_Your objective:_ Starting at the first line of the data below, write out each line exactly until you reach the line containing "SUN_EL, SUN_AZ = R(58), R(-125)", and include that line too.

_Materials provided:_
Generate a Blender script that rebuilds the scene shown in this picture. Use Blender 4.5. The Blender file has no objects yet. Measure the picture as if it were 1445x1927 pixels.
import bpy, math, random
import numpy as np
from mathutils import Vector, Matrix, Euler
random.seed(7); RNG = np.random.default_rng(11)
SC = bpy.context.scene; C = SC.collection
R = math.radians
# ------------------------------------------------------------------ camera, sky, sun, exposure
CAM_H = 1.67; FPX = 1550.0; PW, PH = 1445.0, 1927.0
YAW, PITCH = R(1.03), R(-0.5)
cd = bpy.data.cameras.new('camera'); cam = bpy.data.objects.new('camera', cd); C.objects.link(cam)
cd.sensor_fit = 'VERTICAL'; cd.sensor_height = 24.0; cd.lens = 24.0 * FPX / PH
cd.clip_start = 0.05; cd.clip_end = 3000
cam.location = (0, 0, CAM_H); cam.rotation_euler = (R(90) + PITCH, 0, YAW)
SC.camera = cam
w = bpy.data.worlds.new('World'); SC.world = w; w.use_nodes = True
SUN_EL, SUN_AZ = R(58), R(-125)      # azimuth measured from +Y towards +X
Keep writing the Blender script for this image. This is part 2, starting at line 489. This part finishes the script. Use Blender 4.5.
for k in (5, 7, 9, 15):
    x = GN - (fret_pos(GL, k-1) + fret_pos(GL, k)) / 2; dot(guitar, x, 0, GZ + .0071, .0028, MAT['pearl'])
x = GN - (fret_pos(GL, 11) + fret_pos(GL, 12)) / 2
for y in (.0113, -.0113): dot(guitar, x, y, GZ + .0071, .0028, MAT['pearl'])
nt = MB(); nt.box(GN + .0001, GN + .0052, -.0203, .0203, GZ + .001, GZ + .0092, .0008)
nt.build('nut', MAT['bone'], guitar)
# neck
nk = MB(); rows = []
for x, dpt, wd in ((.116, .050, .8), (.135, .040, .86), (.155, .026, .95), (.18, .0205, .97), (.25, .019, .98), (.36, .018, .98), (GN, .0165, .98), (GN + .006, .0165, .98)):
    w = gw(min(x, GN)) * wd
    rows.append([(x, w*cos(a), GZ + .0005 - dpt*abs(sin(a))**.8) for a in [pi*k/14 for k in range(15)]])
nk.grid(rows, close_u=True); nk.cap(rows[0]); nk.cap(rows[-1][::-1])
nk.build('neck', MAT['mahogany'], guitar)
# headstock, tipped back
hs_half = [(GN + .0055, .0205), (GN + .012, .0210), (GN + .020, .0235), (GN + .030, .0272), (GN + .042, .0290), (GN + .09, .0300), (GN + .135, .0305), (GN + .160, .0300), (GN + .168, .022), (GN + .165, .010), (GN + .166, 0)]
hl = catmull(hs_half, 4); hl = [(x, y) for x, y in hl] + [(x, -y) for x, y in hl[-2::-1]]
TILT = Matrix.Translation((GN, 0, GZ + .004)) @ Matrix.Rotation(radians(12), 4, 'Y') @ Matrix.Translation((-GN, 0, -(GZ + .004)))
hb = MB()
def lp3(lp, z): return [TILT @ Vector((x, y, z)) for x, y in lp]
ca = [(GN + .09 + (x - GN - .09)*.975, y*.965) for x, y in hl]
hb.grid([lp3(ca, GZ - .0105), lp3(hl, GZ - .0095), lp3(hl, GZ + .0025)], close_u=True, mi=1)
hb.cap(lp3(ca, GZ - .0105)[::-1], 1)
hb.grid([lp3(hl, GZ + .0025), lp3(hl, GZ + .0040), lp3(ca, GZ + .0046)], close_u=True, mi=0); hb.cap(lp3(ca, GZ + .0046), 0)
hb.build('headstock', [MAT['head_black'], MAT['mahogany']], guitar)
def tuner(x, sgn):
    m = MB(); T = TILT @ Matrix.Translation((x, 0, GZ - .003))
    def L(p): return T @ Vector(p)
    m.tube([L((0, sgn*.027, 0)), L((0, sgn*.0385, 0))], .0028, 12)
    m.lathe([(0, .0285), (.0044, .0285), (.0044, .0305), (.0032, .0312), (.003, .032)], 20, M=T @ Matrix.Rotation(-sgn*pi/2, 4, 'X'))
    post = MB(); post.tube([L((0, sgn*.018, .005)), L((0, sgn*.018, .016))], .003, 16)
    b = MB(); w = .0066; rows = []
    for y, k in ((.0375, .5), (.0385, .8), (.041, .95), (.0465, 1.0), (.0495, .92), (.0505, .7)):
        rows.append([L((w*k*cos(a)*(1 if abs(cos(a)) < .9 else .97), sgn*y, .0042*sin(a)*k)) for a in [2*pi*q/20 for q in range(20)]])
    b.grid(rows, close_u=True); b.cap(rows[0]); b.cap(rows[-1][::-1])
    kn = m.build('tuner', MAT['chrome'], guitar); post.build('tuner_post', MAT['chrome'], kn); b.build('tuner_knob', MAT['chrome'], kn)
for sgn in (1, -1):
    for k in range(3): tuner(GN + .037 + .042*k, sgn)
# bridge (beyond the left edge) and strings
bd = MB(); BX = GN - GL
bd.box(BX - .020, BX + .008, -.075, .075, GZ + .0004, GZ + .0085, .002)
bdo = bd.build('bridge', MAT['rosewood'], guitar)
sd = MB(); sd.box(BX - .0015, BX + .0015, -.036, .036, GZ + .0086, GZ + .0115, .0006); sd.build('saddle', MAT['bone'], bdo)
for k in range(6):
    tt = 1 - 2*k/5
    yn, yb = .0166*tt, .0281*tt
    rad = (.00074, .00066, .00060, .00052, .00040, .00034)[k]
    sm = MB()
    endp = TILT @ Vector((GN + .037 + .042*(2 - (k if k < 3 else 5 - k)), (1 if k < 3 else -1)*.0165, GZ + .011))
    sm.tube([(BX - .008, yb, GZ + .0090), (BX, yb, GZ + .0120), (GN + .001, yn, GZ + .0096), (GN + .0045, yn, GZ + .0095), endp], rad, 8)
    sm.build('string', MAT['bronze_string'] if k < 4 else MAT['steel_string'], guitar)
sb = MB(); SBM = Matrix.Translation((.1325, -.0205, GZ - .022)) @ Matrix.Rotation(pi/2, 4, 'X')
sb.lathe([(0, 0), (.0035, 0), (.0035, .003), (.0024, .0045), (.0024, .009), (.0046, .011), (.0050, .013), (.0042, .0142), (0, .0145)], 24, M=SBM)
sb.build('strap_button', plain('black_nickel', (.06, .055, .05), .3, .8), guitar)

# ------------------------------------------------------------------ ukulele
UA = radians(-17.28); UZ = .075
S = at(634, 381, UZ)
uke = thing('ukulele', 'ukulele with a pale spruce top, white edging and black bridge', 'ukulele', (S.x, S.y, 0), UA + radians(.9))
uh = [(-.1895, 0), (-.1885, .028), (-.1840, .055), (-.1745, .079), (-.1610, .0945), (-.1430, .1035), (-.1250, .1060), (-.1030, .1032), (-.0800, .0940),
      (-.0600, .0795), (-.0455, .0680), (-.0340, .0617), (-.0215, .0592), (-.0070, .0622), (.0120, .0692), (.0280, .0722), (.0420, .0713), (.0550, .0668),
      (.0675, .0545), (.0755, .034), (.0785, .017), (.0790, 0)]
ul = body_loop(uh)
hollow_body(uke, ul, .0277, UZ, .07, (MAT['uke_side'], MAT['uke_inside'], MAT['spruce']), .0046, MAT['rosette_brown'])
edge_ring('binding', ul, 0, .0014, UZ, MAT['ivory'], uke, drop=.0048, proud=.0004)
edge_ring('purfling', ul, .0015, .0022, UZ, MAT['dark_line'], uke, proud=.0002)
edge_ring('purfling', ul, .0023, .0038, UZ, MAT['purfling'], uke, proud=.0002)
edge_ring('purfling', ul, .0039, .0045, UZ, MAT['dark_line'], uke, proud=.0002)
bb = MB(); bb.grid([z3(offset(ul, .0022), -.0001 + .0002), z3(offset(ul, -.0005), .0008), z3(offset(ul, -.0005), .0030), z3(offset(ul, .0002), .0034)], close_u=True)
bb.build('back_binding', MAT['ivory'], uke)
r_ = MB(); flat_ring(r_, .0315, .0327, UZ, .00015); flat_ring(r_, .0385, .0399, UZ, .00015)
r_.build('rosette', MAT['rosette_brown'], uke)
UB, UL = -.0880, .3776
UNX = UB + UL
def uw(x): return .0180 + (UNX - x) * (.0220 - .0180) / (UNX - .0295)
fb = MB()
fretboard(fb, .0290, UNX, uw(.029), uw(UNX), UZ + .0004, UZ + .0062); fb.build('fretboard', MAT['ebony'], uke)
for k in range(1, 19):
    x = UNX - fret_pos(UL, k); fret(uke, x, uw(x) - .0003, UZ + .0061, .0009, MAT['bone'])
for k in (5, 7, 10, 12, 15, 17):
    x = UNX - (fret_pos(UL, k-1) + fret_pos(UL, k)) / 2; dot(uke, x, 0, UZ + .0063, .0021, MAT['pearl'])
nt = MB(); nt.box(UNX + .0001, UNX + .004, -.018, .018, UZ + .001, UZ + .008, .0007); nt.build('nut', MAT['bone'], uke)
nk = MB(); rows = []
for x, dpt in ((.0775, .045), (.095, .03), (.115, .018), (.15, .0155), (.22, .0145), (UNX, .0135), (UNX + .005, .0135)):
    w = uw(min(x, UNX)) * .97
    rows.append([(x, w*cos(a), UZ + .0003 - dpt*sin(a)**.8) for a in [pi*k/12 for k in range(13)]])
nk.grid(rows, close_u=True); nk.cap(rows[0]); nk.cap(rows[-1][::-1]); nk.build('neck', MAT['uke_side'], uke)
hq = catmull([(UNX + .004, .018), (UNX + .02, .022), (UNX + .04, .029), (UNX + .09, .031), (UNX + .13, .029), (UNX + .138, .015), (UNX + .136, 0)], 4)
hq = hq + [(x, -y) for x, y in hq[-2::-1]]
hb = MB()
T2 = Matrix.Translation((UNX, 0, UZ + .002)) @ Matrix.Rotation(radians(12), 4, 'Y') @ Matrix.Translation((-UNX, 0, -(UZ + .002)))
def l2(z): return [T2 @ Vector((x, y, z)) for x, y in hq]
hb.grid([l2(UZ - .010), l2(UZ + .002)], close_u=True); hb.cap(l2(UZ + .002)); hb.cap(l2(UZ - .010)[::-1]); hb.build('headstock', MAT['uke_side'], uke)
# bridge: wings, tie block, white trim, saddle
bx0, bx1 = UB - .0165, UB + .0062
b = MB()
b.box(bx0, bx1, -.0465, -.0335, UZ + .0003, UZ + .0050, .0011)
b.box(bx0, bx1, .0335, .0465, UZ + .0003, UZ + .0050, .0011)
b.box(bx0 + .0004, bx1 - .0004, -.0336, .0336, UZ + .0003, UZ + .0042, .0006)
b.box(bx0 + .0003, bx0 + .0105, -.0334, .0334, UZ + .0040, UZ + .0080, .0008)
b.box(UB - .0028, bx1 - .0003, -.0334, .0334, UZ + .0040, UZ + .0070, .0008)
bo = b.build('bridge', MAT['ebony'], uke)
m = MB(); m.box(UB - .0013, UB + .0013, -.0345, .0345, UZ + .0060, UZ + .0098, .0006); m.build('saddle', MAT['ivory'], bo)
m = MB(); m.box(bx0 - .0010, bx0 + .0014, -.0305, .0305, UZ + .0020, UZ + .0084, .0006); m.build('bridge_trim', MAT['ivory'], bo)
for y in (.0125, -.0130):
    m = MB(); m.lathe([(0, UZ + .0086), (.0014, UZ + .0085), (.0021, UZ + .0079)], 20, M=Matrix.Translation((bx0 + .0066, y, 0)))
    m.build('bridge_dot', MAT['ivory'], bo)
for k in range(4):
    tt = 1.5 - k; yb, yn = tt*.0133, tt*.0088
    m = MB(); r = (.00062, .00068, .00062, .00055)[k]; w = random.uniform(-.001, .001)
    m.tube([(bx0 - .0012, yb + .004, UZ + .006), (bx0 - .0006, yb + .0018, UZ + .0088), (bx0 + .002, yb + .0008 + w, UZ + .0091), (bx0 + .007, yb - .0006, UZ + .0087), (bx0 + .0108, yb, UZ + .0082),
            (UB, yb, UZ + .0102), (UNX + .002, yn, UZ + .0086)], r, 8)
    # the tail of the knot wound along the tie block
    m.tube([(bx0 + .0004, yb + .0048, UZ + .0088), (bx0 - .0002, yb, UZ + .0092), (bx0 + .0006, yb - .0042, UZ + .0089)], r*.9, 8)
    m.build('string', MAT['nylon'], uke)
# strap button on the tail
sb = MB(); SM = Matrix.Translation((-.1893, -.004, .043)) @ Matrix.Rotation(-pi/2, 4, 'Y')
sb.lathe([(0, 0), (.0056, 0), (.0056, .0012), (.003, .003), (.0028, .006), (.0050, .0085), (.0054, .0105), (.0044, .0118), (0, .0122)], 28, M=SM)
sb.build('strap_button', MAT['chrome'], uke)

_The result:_
Generate a Blender script that rebuilds the scene shown in this picture. Use Blender 4.5. The Blender file has no objects yet. Measure the picture as if it were 1445x1927 pixels.
import bpy, math, random
import numpy as np
from mathutils import Vector, Matrix, Euler
random.seed(7); RNG = np.random.default_rng(11)
SC = bpy.context.scene; C = SC.collection
R = math.radians
# ------------------------------------------------------------------ camera, sky, sun, exposure
CAM_H = 1.67; FPX = 1550.0; PW, PH = 1445.0, 1927.0
YAW, PITCH = R(1.03), R(-0.5)
cd = bpy.data.cameras.new('camera'); cam = bpy.data.objects.new('camera', cd); C.objects.link(cam)
cd.sensor_fit = 'VERTICAL'; cd.sensor_height = 24.0; cd.lens = 24.0 * FPX / PH
cd.clip_start = 0.05; cd.clip_end = 3000
cam.location = (0, 0, CAM_H); cam.rotation_euler = (R(90) + PITCH, 0, YAW)
SC.camera = cam
w = bpy.data.worlds.new('World'); SC.world = w; w.use_nodes = True
SUN_EL, SUN_AZ = R(58), R(-125)      # azimuth measured from +Y towards +X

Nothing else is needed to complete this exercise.